When Max first lands on the shores, the wild things threaten to gnash their terrible teeth and eat him. But after Max performs his magic trick (dancing), the wild things reevaluate and make Max their king. In return, Max promises to unite all of the wild things. He assures them that their shared place will be the kind of place where there isn’t any sadness and where “only the things you want to have happen will happen.” What Max essentially promises himself and his new chosen family is that he can manifest the reliable sense of belonging, safety and understanding he yearned for in the home he fled. But of course Max is unable to conjure this utopia and to extract every hurt from the place of the wild things. He is unable here, just as he was at home, to disappear the emotional discomforts that inevitably accompany being alive.
The beauty of Jonze’s film partially comes from the strength of Sendak’s original story. There is a reason that Where the Wild Things Are has spurred various adaptations and recorded readings (by incredible Christopher Walken impersonators and more) since its original release. But beyond the hallowed legacy of the story, the transcendent element of Jonze’s 2009 film stems from the dignity Max is granted and the space he is given to emote his frustrations and have those feelings honored. As the beloved Arcade Fire-scored trailer says, “Inside all of us is a wild thing.” Jonze’s and Dave Eggers’ script centralizes childhood vulnerability and anxiety to ultimately explore the worthiness of all children to be accepted and known.
In Where the Wild Things Are’s first act, Max builds an igloo alone on a snowy day and watches his teenage sister play with her friends. Max gazes at the group. He hungers for an invitation to participate with them and even invites his sister to witness his “masterpiece.” All to no avail. For a moment that craving for intimacy seems within his grasp when Claire’s friends have a spontaneous snowball fight with Max from the other side of a fence. As snow is hurled over the divide, Claire and her friends more literally breach the fence, running towards a laughing, joyous Max who retreats back to his igloo. But when an older boy stomps all over that igloo—Max’s makeshift, lonesome home—Max cries angrily, retreats to Claire’s room and destroys a heart-shaped ornament he made for her. An eye for an eye, a space for a space. After his anger has subsided, Max looks at the snow melt on the carpet and the trinket he has destroyed, and is ashamed of himself. He only wanted to participate, after all.

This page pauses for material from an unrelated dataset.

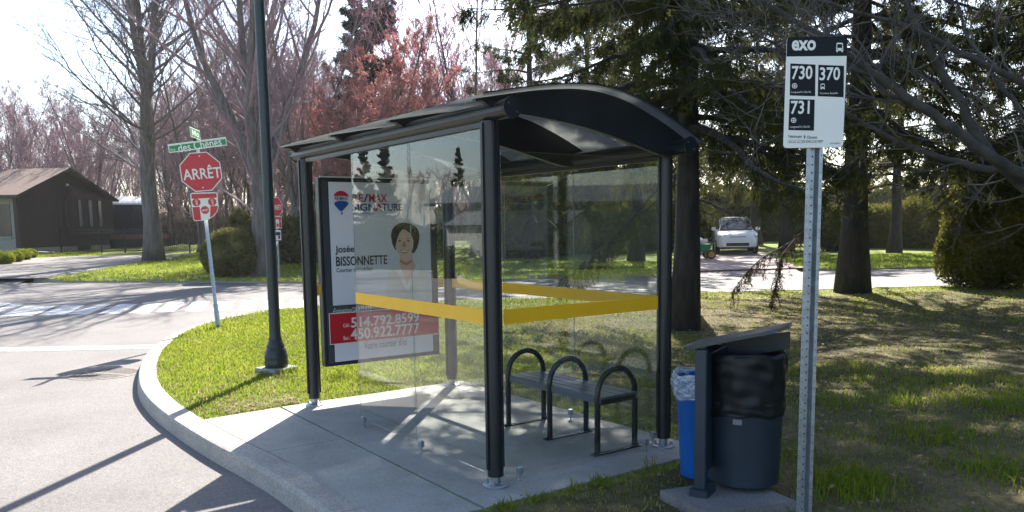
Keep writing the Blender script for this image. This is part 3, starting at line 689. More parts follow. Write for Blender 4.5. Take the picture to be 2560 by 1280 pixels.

Where other films would focus on Max’s subsequent comeuppance, how very bad his act of retaliation was, Where the Wild Things Are gives us time to linger at Max’s side—to see the progression of his emotion. We aren’t encouraged to judge him for the crescendo or the come down. Rather we are given time to witness him reeling, to see what happens when his request for earnest company and attention goes unmet.